AIM OF THE EXERCISE: Would you return all of this data exactly, leaving nothing out?
= = = =
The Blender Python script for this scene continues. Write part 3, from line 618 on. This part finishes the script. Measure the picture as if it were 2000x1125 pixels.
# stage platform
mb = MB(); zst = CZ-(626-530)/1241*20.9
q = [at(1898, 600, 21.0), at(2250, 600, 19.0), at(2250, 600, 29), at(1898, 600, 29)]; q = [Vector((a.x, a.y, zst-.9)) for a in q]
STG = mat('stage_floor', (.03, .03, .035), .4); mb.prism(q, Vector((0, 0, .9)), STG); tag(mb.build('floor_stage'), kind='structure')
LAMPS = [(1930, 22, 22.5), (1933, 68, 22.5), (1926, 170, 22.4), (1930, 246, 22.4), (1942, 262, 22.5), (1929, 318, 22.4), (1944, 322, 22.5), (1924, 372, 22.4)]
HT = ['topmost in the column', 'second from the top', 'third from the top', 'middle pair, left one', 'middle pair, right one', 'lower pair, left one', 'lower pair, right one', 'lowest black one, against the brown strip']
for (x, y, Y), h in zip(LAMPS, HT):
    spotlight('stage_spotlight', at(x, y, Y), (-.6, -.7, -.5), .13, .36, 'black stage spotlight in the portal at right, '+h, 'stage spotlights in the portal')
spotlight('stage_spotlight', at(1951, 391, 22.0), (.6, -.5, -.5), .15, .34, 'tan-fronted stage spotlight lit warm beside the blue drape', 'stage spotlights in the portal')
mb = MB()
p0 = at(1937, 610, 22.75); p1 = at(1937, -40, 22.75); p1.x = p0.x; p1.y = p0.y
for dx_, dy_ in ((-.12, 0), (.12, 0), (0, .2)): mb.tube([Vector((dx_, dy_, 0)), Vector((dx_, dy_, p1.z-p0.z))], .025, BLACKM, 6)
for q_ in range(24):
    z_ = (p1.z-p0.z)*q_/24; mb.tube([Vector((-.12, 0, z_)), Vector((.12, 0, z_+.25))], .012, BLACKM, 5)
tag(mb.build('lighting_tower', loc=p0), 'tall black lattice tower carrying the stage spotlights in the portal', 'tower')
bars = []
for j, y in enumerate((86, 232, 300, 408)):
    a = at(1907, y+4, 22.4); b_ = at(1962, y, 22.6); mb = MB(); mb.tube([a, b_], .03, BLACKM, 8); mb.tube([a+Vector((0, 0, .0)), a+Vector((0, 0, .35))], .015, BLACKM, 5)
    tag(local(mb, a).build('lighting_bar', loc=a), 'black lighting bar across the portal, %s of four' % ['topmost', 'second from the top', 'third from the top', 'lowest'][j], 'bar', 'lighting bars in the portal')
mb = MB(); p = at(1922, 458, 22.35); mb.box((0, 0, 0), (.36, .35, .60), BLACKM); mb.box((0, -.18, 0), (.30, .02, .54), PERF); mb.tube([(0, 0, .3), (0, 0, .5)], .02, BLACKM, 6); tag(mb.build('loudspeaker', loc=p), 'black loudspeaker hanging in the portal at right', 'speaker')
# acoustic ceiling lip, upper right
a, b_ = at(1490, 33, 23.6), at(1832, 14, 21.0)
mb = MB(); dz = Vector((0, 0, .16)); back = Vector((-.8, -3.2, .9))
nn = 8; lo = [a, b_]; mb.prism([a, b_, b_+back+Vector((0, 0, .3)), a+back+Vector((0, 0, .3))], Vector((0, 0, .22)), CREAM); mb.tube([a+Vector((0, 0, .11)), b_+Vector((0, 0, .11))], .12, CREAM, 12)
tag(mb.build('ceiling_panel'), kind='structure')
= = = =
THE RESPONSE:
The Blender Python script for this scene continues. Write part 3, from line 618 on. This part finishes the script. Measure the picture as if it were 2000x1125 pixels.
# stage platform
mb = MB(); zst = CZ-(626-530)/1241*20.9
q = [at(1898, 600, 21.0), at(2250, 600, 19.0), at(2250, 600, 29), at(1898, 600, 29)]; q = [Vector((a.x, a.y, zst-.9)) for a in q]
STG = mat('stage_floor', (.03, .03, .035), .4); mb.prism(q, Vector((0, 0, .9)), STG); tag(mb.build('floor_stage'), kind='structure')
LAMPS = [(1930, 22, 22.5), (1933, 68, 22.5), (1926, 170, 22.4), (1930, 246, 22.4), (1942, 262, 22.5), (1929, 318, 22.4), (1944, 322, 22.5), (1924, 372, 22.4)]
HT = ['topmost in the column', 'second from the top', 'third from the top', 'middle pair, left one', 'middle pair, right one', 'lower pair, left one', 'lower pair, right one', 'lowest black one, against the brown strip']
for (x, y, Y), h in zip(LAMPS, HT):
    spotlight('stage_spotlight', at(x, y, Y), (-.6, -.7, -.5), .13, .36, 'black stage spotlight in the portal at right, '+h, 'stage spotlights in the portal')
spotlight('stage_spotlight', at(1951, 391, 22.0), (.6, -.5, -.5), .15, .34, 'tan-fronted stage spotlight lit warm beside the blue drape', 'stage spotlights in the portal')
mb = MB()
p0 = at(1937, 610, 22.75); p1 = at(1937, -40, 22.75); p1.x = p0.x; p1.y = p0.y
for dx_, dy_ in ((-.12, 0), (.12, 0), (0, .2)): mb.tube([Vector((dx_, dy_, 0)), Vector((dx_, dy_, p1.z-p0.z))], .025, BLACKM, 6)
for q_ in range(24):
    z_ = (p1.z-p0.z)*q_/24; mb.tube([Vector((-.12, 0, z_)), Vector((.12, 0, z_+.25))], .012, BLACKM, 5)
tag(mb.build('lighting_tower', loc=p0), 'tall black lattice tower carrying the stage spotlights in the portal', 'tower')
bars = []
for j, y in enumerate((86, 232, 300, 408)):
    a = at(1907, y+4, 22.4); b_ = at(1962, y, 22.6); mb = MB(); mb.tube([a, b_], .03, BLACKM, 8); mb.tube([a+Vector((0, 0, .0)), a+Vector((0, 0, .35))], .015, BLACKM, 5)
    tag(local(mb, a).build('lighting_bar', loc=a), 'black lighting bar across the portal, %s of four' % ['topmost', 'second from the top', 'third from the top', 'lowest'][j], 'bar', 'lighting bars in the portal')
mb = MB(); p = at(1922, 458, 22.35); mb.box((0, 0, 0), (.36, .35, .60), BLACKM); mb.box((0, -.18, 0), (.30, .02, .54), PERF); mb.tube([(0, 0, .3), (0, 0, .5)], .02, BLACKM, 6); tag(mb.build('loudspeaker', loc=p), 'black loudspeaker hanging in the portal at right', 'speaker')
# acoustic ceiling lip, upper right
a, b_ = at(1490, 33, 23.6), at(1832, 14, 21.0)
mb = MB(); dz = Vector((0, 0, .16)); back = Vector((-.8, -3.2, .9))
nn = 8; lo = [a, b_]; mb.prism([a, b_, b_+back+Vector((0, 0, .3)), a+back+Vector((0, 0, .3))], Vector((0, 0, .22)), CREAM); mb.tube([a+Vector((0, 0, .11)), b_+Vector((0, 0, .11))], .12, CREAM, 12)
tag(mb.build('ceiling_panel'), kind='structure')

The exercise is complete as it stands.